"They were independent barons," said Young. "I think some of the stereotypes in the freshman mythology date back to the days of masters' choice."
But master's choice eventually faded out as the arbiter for housing assignments.
By the late 1950s, Dean of the College L. Watson created a review committee to "add diversity" to the houses by taking 30 percent of house assignment away from the masters.
"Although it's a great deal of work, it is far preferable to the IBM method used at Yale," said Watson in a 1959 reference to the New Haven university's policy of random housing.
Student choice was on the rise, however. In 1959, 66 percent of freshmen gained entrance to their top choice. In 1965, the last year of this process, 70 percent received their first choice.
Social Engineering
But the turmoil of the 1960s youth movement soon swept over Harvard. Searching after a "fairer" ideal, a 1966 House Assignment Committee revolutionized student life after the years of masters' dominance.
Through careful planning--reminiscent of social engineering--the new process aimed to please students while organizing houses into a thorough mix of the student body.
Qualities such as student personality and secondary school background weighed heavily in the system. Students whose characters ranged from "outstanding" to "innocuous" to "possible problem" were blended into the houses. Meanwhile, each of four categories of high schools--"traditional preparatory," Exeter and Andover, "other" private schools and public high schools--had to be represented in each house.

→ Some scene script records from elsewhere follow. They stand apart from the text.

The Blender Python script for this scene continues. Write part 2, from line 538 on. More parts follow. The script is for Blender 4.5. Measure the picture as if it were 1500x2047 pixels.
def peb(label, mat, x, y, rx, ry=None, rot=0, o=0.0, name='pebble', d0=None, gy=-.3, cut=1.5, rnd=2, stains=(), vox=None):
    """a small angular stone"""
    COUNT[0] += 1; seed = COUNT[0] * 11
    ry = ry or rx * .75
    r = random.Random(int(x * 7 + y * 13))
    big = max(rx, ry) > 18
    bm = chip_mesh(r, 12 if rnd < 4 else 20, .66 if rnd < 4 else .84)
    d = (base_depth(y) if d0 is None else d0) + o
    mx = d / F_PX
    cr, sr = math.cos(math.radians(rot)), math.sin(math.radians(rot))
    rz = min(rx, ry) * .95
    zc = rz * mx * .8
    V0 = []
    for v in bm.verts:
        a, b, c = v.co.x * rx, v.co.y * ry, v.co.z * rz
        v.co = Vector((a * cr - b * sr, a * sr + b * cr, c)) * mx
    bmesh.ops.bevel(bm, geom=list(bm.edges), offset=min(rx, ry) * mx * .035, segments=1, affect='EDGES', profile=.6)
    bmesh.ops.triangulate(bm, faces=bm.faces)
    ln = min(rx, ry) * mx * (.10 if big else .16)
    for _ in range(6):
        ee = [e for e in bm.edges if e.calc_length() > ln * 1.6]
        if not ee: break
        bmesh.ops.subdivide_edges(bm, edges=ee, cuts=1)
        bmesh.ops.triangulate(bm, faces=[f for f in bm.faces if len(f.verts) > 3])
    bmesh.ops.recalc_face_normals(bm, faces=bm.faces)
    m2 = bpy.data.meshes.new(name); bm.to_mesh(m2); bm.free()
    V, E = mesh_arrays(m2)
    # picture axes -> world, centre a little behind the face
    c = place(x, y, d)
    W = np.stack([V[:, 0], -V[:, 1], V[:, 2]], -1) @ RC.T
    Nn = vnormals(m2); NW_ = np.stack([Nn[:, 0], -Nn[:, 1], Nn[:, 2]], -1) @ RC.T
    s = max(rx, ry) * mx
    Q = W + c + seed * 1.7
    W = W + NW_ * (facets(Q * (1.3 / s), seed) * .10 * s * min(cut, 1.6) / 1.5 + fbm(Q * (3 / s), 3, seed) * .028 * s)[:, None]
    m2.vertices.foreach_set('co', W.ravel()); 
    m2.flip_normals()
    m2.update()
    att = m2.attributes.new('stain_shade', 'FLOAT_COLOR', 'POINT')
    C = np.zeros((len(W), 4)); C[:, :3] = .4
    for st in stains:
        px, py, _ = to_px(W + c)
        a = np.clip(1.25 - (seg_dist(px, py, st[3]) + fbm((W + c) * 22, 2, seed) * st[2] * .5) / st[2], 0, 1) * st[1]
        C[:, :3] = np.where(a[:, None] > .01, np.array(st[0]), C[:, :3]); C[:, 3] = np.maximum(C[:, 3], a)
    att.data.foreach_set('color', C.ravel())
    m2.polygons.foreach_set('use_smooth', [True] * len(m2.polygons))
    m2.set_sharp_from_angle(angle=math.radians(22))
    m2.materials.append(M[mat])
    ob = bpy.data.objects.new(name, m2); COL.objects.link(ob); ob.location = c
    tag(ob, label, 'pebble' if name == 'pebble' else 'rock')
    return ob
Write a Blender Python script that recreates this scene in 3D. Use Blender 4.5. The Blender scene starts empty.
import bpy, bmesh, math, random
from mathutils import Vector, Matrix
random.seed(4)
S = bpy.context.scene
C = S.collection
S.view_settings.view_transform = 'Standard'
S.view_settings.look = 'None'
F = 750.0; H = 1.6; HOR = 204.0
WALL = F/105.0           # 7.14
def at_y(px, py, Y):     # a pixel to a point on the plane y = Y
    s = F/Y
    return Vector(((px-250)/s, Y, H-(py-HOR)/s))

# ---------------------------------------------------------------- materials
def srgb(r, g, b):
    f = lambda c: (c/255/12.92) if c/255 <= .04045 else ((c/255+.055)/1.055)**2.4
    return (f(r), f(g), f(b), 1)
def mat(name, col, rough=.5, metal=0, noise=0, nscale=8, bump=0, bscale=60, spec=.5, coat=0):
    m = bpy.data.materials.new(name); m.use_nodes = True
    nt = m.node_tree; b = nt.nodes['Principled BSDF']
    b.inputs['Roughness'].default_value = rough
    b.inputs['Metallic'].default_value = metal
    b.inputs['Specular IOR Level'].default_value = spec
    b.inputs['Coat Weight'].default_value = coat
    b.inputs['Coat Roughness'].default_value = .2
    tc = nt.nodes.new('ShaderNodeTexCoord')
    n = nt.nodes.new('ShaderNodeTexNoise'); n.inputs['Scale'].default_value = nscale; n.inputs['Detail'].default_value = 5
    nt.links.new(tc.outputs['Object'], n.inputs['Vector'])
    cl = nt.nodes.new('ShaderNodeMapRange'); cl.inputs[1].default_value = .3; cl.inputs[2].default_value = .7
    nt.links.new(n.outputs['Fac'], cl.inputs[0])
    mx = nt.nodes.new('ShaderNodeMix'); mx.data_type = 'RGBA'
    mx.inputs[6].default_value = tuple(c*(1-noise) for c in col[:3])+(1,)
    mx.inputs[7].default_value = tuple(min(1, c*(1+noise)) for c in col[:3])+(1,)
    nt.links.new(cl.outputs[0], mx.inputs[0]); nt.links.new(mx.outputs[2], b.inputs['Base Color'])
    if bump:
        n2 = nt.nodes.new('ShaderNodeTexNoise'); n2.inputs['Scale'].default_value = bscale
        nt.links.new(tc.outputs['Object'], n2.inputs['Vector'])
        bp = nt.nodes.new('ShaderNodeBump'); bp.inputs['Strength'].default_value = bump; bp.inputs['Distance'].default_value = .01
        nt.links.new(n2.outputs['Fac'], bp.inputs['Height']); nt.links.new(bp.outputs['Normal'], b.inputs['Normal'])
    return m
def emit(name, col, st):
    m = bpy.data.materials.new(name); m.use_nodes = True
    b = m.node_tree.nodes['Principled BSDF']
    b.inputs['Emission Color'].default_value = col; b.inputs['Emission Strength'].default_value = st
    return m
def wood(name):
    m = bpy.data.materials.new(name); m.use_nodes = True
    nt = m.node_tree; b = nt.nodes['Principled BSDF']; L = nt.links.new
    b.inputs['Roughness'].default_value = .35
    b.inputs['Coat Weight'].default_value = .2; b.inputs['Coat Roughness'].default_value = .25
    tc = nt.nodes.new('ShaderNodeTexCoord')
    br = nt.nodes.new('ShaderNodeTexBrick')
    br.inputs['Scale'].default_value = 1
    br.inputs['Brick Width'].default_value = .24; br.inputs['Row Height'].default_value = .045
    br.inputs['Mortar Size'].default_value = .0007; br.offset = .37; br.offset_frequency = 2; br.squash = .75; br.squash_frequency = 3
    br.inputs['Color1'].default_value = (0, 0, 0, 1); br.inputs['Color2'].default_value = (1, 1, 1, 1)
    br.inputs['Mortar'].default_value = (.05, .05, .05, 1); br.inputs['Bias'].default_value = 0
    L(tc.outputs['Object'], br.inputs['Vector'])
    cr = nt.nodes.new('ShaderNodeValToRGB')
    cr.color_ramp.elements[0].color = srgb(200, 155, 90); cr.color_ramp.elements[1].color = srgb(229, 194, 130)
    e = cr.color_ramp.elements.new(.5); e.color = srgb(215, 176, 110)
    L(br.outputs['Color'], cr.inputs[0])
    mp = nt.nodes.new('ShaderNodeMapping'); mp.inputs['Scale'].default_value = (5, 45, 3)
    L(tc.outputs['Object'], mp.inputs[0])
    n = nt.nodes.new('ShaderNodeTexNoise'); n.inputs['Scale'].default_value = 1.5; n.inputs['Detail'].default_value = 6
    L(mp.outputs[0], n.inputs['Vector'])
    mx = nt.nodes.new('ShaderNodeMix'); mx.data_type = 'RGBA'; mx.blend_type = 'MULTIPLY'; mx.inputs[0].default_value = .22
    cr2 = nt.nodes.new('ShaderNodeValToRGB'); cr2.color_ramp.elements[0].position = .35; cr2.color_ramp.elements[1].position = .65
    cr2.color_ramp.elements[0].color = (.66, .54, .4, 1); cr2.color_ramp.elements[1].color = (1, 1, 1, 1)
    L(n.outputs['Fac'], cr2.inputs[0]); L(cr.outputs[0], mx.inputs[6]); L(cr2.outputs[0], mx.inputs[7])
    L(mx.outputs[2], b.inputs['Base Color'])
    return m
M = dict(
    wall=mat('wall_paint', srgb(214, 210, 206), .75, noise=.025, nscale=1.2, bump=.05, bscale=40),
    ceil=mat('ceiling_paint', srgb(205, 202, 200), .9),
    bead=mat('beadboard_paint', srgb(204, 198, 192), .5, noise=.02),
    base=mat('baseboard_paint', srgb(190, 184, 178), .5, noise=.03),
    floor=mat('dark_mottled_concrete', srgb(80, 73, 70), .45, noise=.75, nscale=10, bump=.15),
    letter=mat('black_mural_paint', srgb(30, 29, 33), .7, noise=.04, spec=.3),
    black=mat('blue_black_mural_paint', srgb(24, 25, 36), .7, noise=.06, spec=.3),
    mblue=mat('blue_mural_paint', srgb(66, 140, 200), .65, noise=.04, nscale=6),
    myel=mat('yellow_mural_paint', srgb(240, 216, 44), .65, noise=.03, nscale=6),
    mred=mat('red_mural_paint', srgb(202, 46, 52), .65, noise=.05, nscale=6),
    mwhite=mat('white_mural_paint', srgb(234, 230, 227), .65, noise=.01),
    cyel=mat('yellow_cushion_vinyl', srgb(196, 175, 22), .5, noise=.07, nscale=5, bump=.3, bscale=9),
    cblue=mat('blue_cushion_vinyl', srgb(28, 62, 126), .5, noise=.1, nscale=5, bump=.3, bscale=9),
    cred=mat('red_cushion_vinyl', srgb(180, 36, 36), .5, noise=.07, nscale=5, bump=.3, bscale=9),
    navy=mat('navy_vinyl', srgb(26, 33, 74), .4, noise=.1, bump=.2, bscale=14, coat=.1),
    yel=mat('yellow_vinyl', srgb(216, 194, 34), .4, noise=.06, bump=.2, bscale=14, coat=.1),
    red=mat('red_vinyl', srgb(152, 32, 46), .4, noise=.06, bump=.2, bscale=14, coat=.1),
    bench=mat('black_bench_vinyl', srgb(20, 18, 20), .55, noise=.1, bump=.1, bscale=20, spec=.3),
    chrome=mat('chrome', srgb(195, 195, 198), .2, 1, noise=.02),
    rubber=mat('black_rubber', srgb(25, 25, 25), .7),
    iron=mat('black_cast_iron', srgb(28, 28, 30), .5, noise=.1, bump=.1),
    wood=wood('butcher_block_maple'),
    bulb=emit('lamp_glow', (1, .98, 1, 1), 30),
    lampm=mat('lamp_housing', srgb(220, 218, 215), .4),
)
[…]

"Our first aim is to please the students, but we have to stay within certain limits," Watson said in 1968.
The limits were breached more drastically than Watson imagined they would be. In 1972, coeducation came to Harvard, adding a degree of complication to housing that led to computerized selection.
A 1973 computer system, programmed to diversify the Houses by evenly distributing students according to field of concentration, rank group, high school background and master's preference, resulted in fewer than half of all freshmen receiving their first choice. Fifteen percent were denied all their top five choices.
Outraged students petitioned and protested. A lottery was proposed, but the new Dean of the College Charles P. Whitlock said such a process "doesn't fit into the Harvard way of doing things."
Protest changed Whitlock's mind in 1974. The Committee on Housing and Undergraduate Life created a partial lottery system, from which the current housing lottery process has evolved.
Under the 1974 plan, students ranked their preference of the 12 houses. Houses were lotteried only if more students listed them as first choices than rooms were available.